10 Minutes with … Clark Strand

c. 2007 Religion News Service (UNDATED) In the fall issue of the American Buddhist magazine Tricycle, contributing editor and former Zen monk Clark Strand makes a provocative claim: American Buddhism must “change or die.” American converts have focused on spiritual practice rather than creating rituals or passing along the tradition to the next generation, argues […]

c. 2007 Religion News Service

(UNDATED) In the fall issue of the American Buddhist magazine Tricycle, contributing editor and former Zen monk Clark Strand makes a provocative claim: American Buddhism must “change or die.”

American converts have focused on spiritual practice rather than creating rituals or passing along the tradition to the next generation, argues Strand. “With few exceptions, Buddhism is not being passed down in families by members of the convert community,” he writes.


Strand recently talked from his home office in Woodstock, N.Y., about why he thinks American Buddhists have failed to develop their own religious culture, and how this gap might be filled.

(This interview has been edited and condensed for length and clarity.)

Q: When you write that American Buddhism faces the possibility of extinction, are you exaggerating?

A: By “death” I mean that American Buddhism becomes so completely marginalized as to not exert any significant impact on society. Buddhism in this country has a good start, and it has developed a fair amount of vitality and visibility. But if American Buddhism doesn’t come to see itself as a religion _ or at least as addressing religious needs _ sometime over the next generation or two … what seemed like a significant movement may go back to a baseline number.

Q: But American Buddhists relish the idea that Buddhism is less of a religion than a philosophy or spiritual practice. Is that part of the problem?

A: Buddhism entered the American scene when the traditional moral and spiritual authority of the Christian and Jewish communities were being called into question. Buddhism fed into the craze for self-actualization and self-help.

Now American Buddhists have to figure out a way of appropriating it on a more significant level. They can’t call it a religion because it doesn’t feel like a religion to them. As an alternative, American Buddhists tend to say they are “spiritual.”

Q: How many Buddhists are there in the U.S., and what percentage of that number are converts like yourself?


A: The numbers are notoriously unreliable. The numbers range from 6 million to 600,000. The percentage of converts is hard to judge. Is a convert a person who has a few books by the Dalai Lama on his or her night stand? Buddhism has become a kind of default religion for American seekers.

Q: Do people with a casual involvement in Buddhism matter in the larger scope of American Buddhism?

A: A lot of people will de-emphasize that as a trend, but I don’t. When people say, “If you held a gun to my head, I’d say I’m Buddhist,” they are expressing their dissatisfaction with existing religious models. They know enough about Buddhism to know it doesn’t have the congenital defects of their own religious traditions, but they don’t know enough about it to see that Buddhism has its own congenital defects.

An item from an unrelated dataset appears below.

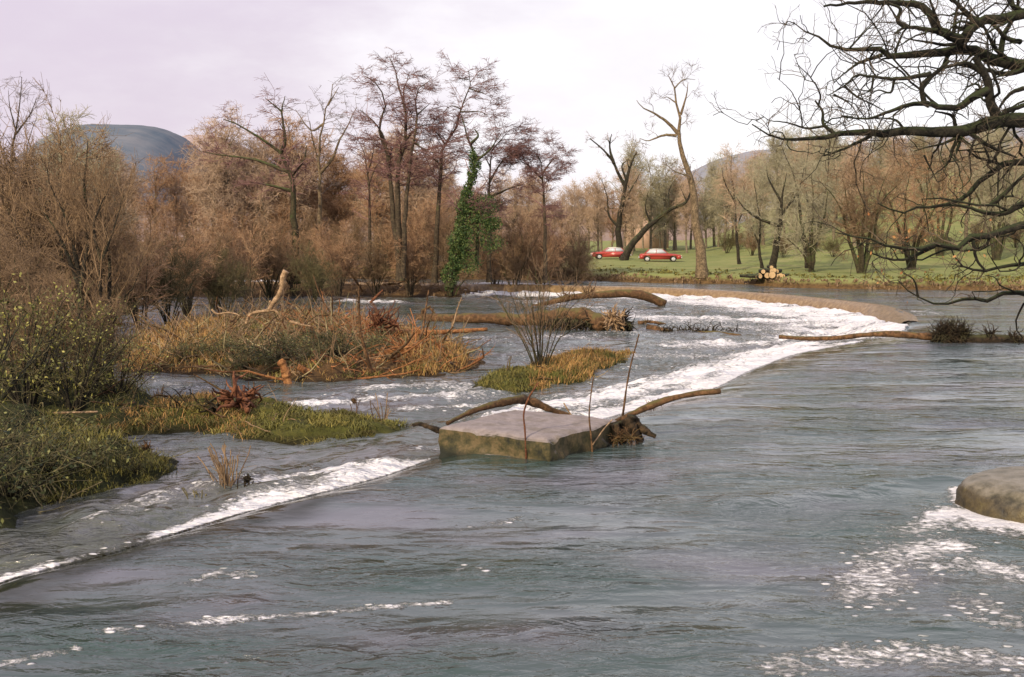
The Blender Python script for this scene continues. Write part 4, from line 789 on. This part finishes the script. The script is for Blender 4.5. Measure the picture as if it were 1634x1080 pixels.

Q: There seems to be a conflict here. You want American Buddhism to be more like a religion, with child care on Sunday mornings. But one of the main attractions to Buddhism for many Americans is that it is not a religion. Can you explain?

A: One of the big questions for converts to American Buddhism is: What happens when the exoticism wears off? When you’re like I am, and you’ve been at it for a while, and you’re married and you have kids, you are no longer going off for weeklong or monthlong meditation retreats. How do you work with that? How do you pass along your practice?

If there is not some weekly gathering you can go to with your whole family, the chances you’re going to pass along Buddhism to your children is almost nil. If all you have to work with is a monastery and retreat system … not much is going to happen with the next generation.


Q: Many American converts came to Buddhism as young people in the 1960s and ’70s. So why wasn’t there a gradual, organic growth as those people, like yourself, matured and had families?

A: You cannot import a religion the way you import a product. Religion purports to connect us to the deepest level of our beings. You can’t just go to another country, meet a teacher, go on a retreat, buy some cushions, bring it all back and suddenly the religion is here. It takes a long time to transmit teachings and adapt rituals. It takes a long time to develop a culture to support a religion.

That’s the big problem: When you import a religious teaching to a country, you get the teaching but not the culture, and a lot of Asian culture doesn’t work in the U.S. without being adapted.

Q: What would you like to see American Buddhists do more of?

A: Buddhists need to ask honestly: “What kind of Buddhism addresses the questions and needs of my life?” If I’m a Zen Buddhist and spend long periods in meditation, I should ask myself: “Is this meditation really helping me? Is it addressing the issues of my whole life?” If you have kids or a stressful job or a difficult marriage or financial problems, Buddhism should be able to address those issues. If it can’t, then it’s not functioning.

The second thing Buddhists have to ask themselves is: “Do I compartmentalize Buddhism in my life?” Very few devout Catholics would dream of being married in a secular service. Yet Buddhists routinely get married by justices of the peace because the culture is not there to support them in being Buddhist; it has not yet evolved.

Buddhists in this country aren’t as concerned about developing this culture as they should be. I’m afraid they won’t see the need until the numbers go way down.